Bu mesele gündeme geldiği ilk günden bu yana söylediğimiz şey aynıdır: Risale-i Nur’un sahibi, bütün Nur Talebeleridir. Orijinaline sadık kalmak üzere herkes bu eserleri basabilmeli, çoğaltabilmeli. Diyanet de bassın, başka devlet kurumları da. Hatta ve hatta, Genelkurmay Başkanlığı da bu eserleri basmalı. Keşke, genç yaşta askere giden ‘er’lerimiz, Risale-i Nur’daki iman hakikatlerini ‘asker ocağı’nda ders alabilseler. Hapishaneler için de zaten Bediüzzaman Hazretleri müjde vermiştir: “İnşallah, bir zaman hapishaneleri tam bir ıslahhane yapmak için bahtiyar müdürler ve memurlar, o Nurları mahpuslara, ekmek ve ilâç gibi tevzi edecekler” demiştir. Dolayısı ile Ceza ve Tevkifevleri Genel Müdürlüğü, dolayısı ile Adalet Bakanlığı da bu eserleri ayrıca basmalı ve mahpuslara ücretsiz olarak dağıtmalıdır.
Yeni Asya’nın ‘devlet tekeli’ ve ‘bandrol yasağı’na itiraz etmesini yanlış anlayan ‘dost’larımız da oldu. Bu itirazı maddî sebeplerle izah etmeye çalıştılar. Gelinen nokta, ‘devlet tekeli’nin hukuksuz olduğunu dost ve düşman herkese göstermiş oldu.
Şu da var ki, Anayasa Mahkemesi bu kararı iptal etmemiş olsa yanlış yapmış olurdu. Asıl itiraz noktası, eserlerin basım hakkının ‘devlet’e verilmiş olmasıydı. Son seçimler de gösterdi ki, ‘devlet idarecileri’ değişir. Hangi iktidarın gelip hangi kararlar alacağını kestirmek kolay değil. Dolayısı ile Risale-i Nur eserlerini basma yetkisinin ‘devlet’e verilmek istenmesi apaçık bir yanlıştı ve inşallah bu yanlıştan dönülmüş oldu.

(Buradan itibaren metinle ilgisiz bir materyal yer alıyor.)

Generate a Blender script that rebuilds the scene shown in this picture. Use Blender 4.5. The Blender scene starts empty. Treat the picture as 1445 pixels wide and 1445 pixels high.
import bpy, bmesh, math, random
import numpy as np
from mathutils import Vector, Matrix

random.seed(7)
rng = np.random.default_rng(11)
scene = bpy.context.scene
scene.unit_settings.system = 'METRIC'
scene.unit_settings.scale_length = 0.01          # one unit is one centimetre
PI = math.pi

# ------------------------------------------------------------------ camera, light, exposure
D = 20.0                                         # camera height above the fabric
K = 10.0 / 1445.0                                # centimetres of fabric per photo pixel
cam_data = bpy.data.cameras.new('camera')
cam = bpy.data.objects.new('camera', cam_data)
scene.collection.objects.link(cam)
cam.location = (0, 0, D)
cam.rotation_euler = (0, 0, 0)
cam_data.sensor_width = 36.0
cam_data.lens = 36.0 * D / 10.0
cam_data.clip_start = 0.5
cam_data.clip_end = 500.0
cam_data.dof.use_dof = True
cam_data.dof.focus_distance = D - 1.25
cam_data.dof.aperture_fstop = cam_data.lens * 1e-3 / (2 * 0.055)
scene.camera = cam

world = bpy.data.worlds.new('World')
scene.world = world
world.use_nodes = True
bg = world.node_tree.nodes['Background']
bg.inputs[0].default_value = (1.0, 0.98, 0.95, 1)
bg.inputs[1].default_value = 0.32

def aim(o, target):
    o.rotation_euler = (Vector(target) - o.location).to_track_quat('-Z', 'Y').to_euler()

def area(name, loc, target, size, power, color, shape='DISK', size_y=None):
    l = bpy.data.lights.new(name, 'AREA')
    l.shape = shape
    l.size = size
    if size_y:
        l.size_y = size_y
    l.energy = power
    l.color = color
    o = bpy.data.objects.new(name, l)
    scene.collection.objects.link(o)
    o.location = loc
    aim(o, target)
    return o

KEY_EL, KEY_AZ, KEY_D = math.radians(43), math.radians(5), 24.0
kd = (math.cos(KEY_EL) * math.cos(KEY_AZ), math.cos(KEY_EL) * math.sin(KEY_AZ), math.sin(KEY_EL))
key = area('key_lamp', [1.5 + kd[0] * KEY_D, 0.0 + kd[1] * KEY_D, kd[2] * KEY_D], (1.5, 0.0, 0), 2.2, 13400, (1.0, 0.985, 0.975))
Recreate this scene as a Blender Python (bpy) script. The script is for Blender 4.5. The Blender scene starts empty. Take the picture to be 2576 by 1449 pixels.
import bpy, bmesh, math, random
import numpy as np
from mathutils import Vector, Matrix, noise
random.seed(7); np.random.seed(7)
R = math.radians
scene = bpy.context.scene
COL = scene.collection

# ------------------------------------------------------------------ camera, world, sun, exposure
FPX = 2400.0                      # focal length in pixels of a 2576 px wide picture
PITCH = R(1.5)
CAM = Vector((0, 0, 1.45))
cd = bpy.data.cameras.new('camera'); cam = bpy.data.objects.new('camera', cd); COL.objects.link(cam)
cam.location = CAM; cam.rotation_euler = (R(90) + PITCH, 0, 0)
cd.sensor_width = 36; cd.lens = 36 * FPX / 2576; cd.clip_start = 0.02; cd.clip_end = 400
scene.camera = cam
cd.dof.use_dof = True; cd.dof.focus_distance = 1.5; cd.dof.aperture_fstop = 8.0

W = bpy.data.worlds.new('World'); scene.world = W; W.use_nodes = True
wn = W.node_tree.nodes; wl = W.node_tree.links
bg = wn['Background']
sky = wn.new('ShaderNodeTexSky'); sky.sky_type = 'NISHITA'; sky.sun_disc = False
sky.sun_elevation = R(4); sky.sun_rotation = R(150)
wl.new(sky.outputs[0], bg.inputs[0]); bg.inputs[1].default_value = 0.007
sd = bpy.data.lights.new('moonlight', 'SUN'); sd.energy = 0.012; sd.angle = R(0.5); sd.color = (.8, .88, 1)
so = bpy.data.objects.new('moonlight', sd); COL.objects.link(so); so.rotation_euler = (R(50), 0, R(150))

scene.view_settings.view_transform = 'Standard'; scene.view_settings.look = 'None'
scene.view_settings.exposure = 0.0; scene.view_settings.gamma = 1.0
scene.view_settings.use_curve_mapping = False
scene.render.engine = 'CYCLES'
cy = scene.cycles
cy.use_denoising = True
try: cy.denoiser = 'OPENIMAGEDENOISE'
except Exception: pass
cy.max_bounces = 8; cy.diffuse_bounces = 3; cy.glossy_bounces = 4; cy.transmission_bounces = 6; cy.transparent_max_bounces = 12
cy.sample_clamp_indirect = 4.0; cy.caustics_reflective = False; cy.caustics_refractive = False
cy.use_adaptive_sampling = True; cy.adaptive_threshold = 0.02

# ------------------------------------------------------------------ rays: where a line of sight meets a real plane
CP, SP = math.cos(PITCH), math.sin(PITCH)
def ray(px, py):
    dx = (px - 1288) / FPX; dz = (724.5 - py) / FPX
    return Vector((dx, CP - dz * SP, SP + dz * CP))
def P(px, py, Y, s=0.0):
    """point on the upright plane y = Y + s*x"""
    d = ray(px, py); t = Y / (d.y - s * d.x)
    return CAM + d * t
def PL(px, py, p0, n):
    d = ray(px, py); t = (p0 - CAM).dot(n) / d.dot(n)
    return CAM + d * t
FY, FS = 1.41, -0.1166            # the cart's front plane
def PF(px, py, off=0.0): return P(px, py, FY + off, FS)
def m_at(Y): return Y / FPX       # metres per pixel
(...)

Her ne kadar AYM ‘devlet tekeli’ni iptal ettiyse de, mesele tamamen halledilmiş de değildir. Bir defa bu kanunun yürürlüğe girmesi bir yıl ertelenmiştir. Bu bir yıl içerisinde hadiselerin nasıl bir seyir takip edeceğini bilemeyiz. Devam eden başka dâvâlar da var. Bütün bu meselelerin hukuk içinde kalınarak, sühuletle halledilmesi gerekir. Risale-i Nur’un serbestçe neşredilebilmesi ilk gündem maddesi olmalı ve gerekiyorsa kanun, gerekiyorsa yönetmelikler buna göre düzenlenmelidir.
AYM’nin 2014/177 esas ve 2015/29 sayı, 14 Mayıs 2015 tarihli kararı, 241 sayfadan müteşekkil. Karşı oy yazıları da var. Bu sebeple, ayıntılı değerlendirmeleri elbette uzman hukukçular yapacaktır.
Netice olarak AYM, Risale-i Nur’u devlet tekeline alan kanun maddesinin, Anayasa’nın 13., 26. ve 27. maddelerine aykırı olduğuna karar vermiş durumdadır. Kararın, Risale-i Nur’un neşrinin önündeki engelleri aşması ve dileyen herkesin, orijinaline sadık kalmak üzere bu eserleri basabilmesi için duâ edelim.